Davutoglu writes for British daily The Guardian, urges for rebuilding Turkish-Armenian ties after Turkish PM Erdogan offered unprecedented condolences to relatives of those who died during the incidents of 1915

Davutoglu writes for British daily The Guardian, urges for rebuilding Turkish-Armenian ties after Turkish PM Erdogan offered unprecedented condolences to relatives of those who died during the incidents of 1915

LONDON - Turkish Foreign Minister Ahmet Davutoglu has appealed for efforts to “reconstruct a better future for Turkish-Armenian relations” in his article published on British daily The Guardian on Friday.

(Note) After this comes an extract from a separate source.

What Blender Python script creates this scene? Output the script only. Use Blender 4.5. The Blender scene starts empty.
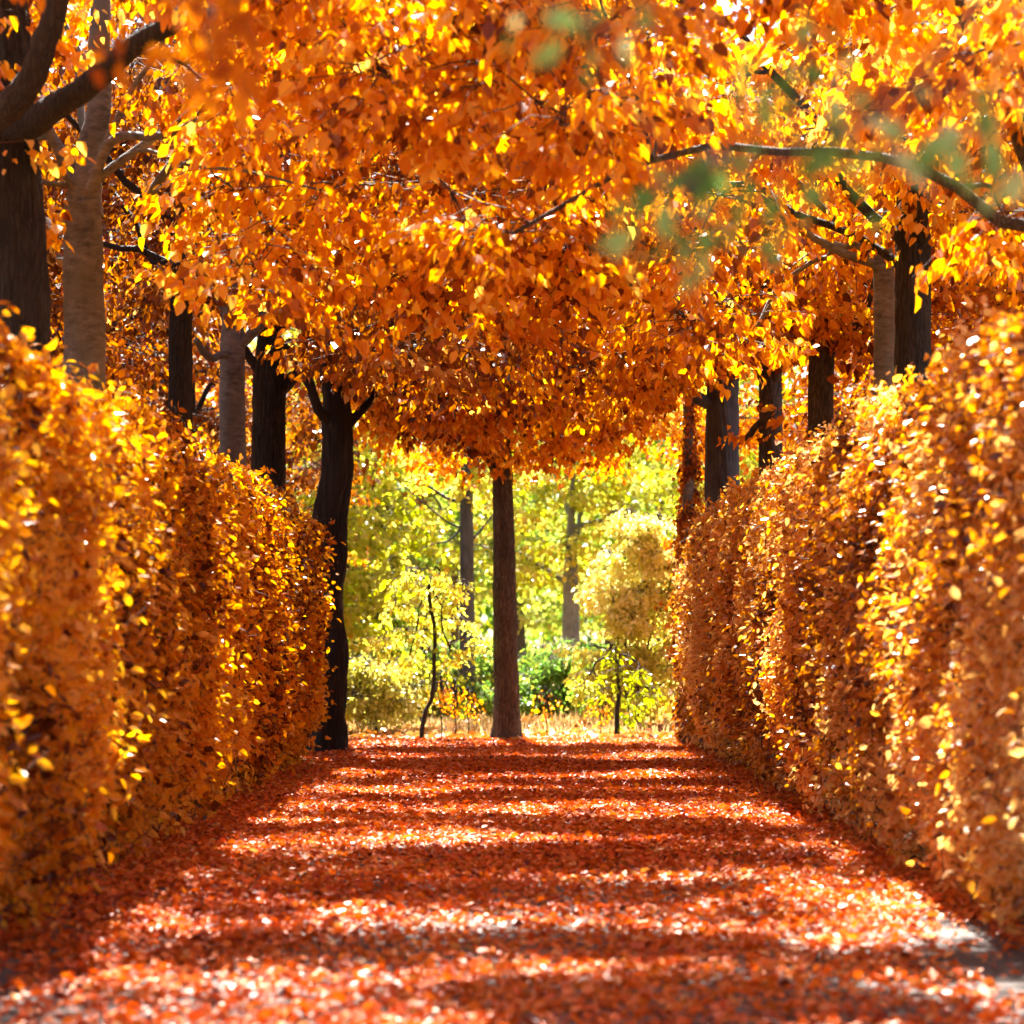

Davutoglu’s plea comes after Turkey’s Prime Minister Recep Tayyip Erdogan offered condolences for the Armenian deaths that occurred during the incidents of 1915 - a first for a Turkish statesman.

The Turkish foreign minister touted Erdogan’s unprecedented message as a “courageous step,” urging both Turks and Armenians to “follow Erdogan’s lead and bury our common pain.”

"It is an undeniable fact that the Armenians suffered greatly in the same period. The consequences of the relocation of the large part of the Armenian community are unacceptable and inhuman,” Davutoglu said.

"What is also true is that the dispute over why and how the Armenian tragedy happened, sadly, continues to distress Turks and Armenians today," he said.

"Communal and national memories of a pain, suffering, deprivation and monumental loss of life continue to keep the Armenian and Turkish peoples apart. Competing and seemingly irreconcilable narratives on the 1915 events prevent the healing of this trauma. What we share is a "common pain" inherited from our grandparents.

“Offering condolences to the descendants of Ottoman Armenians with compassion and respect is a duty of humanity. An almost century-long confrontation has proved that we cannot solve the problem unless we start listening to and understanding each other. We must also learn to respect, without comparing sufferings and without categorizing them,” Davutoglu said.

"But we can only succeed if this endeavor is embraced by a wider constituency intent on reconciliation. Turkey stands ready."

Ahead of the anniversary of the incidents of 1915, which led to an unknown number of people dying in civil strife after the Ottoman Empire approved a deportation law for Armenians on April 24 of that year, Turkish Prime Minister Recep Erdogan said last week, "Regardless of their ethnic or religious origins, we pay tribute, with compassion and respect, to all Ottoman citizens who lost their lives in the incidents of 1915."

The message was welcomed by Armenian intellectuals and the Armenian Patriarchate in Turkey as a positive step, while some said it fell short of dealing with the issue.

The 1915 incidents took place during World War I, when a portion of the Armenian population living in the Ottoman Empire sided with invading Russians and rose up against the Ottoman authority. The uprisings were followed by a decision by the Ottoman-era officials to relocate the Armenians living in eastern Anatolia.

The Armenian diaspora and the state of Armenia term the incidents as "genocide" and ask for compensation, whereas Turkey says that, while Armenians died during the deportation, many Turks also died due to the attacks by Armenian gangs all across Anatolia.